*Dataset content*:
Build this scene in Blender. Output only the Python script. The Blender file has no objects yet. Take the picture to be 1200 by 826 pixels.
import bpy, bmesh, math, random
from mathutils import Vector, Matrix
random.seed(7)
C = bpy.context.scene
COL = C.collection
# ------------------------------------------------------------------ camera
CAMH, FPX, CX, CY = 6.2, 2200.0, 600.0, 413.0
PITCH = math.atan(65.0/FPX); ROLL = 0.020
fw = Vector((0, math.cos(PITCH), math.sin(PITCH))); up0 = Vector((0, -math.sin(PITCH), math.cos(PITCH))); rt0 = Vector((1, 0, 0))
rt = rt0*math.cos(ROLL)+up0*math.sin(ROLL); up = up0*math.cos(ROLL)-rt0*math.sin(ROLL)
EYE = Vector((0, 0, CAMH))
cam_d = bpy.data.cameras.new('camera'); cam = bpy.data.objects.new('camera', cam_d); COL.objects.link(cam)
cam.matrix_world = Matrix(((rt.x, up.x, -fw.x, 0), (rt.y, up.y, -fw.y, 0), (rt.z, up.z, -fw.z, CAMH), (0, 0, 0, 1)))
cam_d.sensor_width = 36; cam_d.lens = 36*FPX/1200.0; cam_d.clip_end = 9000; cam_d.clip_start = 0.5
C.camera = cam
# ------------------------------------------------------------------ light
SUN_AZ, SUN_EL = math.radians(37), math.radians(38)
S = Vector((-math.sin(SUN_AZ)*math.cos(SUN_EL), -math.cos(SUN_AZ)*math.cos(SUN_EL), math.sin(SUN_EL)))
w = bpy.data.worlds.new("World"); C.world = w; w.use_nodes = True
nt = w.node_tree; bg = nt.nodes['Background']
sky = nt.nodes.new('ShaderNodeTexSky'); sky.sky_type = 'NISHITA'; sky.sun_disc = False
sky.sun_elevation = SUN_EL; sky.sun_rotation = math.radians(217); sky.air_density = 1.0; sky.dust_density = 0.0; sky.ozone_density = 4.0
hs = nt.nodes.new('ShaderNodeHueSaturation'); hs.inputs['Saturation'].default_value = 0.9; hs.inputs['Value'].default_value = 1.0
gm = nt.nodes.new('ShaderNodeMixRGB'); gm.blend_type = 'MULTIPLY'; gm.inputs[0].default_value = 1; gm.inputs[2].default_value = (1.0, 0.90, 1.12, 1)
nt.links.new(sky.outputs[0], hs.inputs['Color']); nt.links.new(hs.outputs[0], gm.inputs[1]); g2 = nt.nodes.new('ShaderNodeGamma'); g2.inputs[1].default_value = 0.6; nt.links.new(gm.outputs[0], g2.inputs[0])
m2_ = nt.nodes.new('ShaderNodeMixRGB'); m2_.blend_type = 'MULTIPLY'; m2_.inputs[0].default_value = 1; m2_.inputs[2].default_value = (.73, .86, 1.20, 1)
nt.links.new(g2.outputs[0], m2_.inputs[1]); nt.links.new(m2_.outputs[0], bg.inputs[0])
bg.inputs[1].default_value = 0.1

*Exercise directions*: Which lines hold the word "scene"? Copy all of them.

*Answer*:
Build this scene in Blender. Output only the Python script. The Blender file has no objects yet. Take the picture to be 1200 by 826 pixels.
C = bpy.context.scene